As well, the province needs to inject $45 million for 600 units of affordable housing in Fort McMurray, says the report, which was issued in December.
“It may be unreasonable in any event to expect the municipality to fund the full cost of basic municipal infrastructure to support the massive oilsands projects which benefit the entire province,” it said.
“Things came fast and government doesn’t work fast,” Kirschner says.
Like any community, there are also social needs. Homeless shelters are run by the Salvation Army and by the municipality at Marshall House. There is also a day shelter and a food bank.

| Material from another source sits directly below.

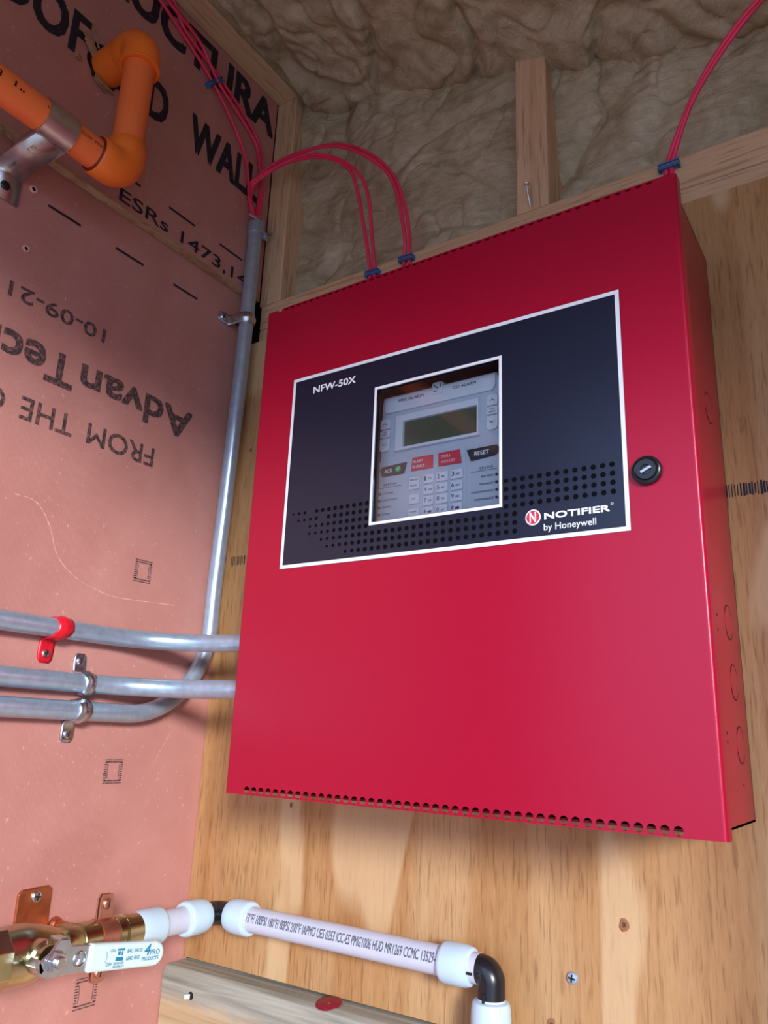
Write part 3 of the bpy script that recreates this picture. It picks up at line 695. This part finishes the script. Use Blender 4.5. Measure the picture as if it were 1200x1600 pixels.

The five First Nations and seven Métis settlements in the region are also eager to get a piece of the economic action. In 2006, aboriginal companies secured $412 million in oilsands-related business.
The Northeast Aboriginal Business Association mentors new aboriginal businesses and secures new business for members, says general manager Cheryl Alexander.
For example, the association showcased its 85 aboriginal members and 106 associate members at an exhibition at the Sawridge Inn and Conference Centre last week, Alexander says.
The challenge for aboriginal business sometimes is to work out subcontracting arrangements to get started because they don’t have the initial capacity and equipment to take on a contract on their own, she says.
But the economy is working for the 5,000 aboriginal people in the region. “One chief told me: ‘Everybody who wants to work is working,’ ” she says.
BY THE NUMBERS
OILSANDS IMPACT IN THE REGIONAL MUNICIPALITY OF WOOD BUFFALO
- 2008 operating costs to rise to about $12.5 billion, construction capital costs to rise to $20 billion, most of which will be spent in Wood Buffalo.
- 2012 operating costs to rise to
$18 billion, construction capital costs to decline to $18 billion, most of which will be spent in Wood Buffalo.
- Construction capital costs forecast to take a slight decline in 2012 due to higher provincial royalty regime.
- New operations jobs estimated to rise from about 8,500 new jobs in 2008 to 13,700 new jobs in 2012, all in the Wood Buffalo region alone.
- Urban population in Fort McMurray area conservatively forecast to rise from 65,169 in 2006 to over 100,000 in 2010. Figures do not include the 25,000 workers now estimated to be in work camps, hotels/motels/illegal suites.
- Value of contracts to aboriginal companies in 2006 was $412 million.
- Contributions to aboriginal communities in 2006 was $3.7 million.
- Half of mobile/transient workers are over 35 years old, and the majority of those are over 45 years old.
- Over half of mobile workers live in Alberta and 56 per cent are from the greater Edmonton area.
- Mobile workers’ spending in Fort McMurray is estimated at $150 million in 2007.
- Mobile workers put extra demand on health facilities with 32 per cent of emergency room visits in 2007.
- Males make up 92 per cent of mobile workers.
- About 54 per cent of mobile workers are married, and the largest single age group are those aged 44 or over at almost 30 per cent.
- Mobile workers from elsewhere in Canada make up 44 per cent of mobile workers, and 22 per cent of them come from Newfoundland.
- Estimated spending in Fort McMurray by mobile workers rose from $84.1 million in 2006 to $150.6 million in 2007.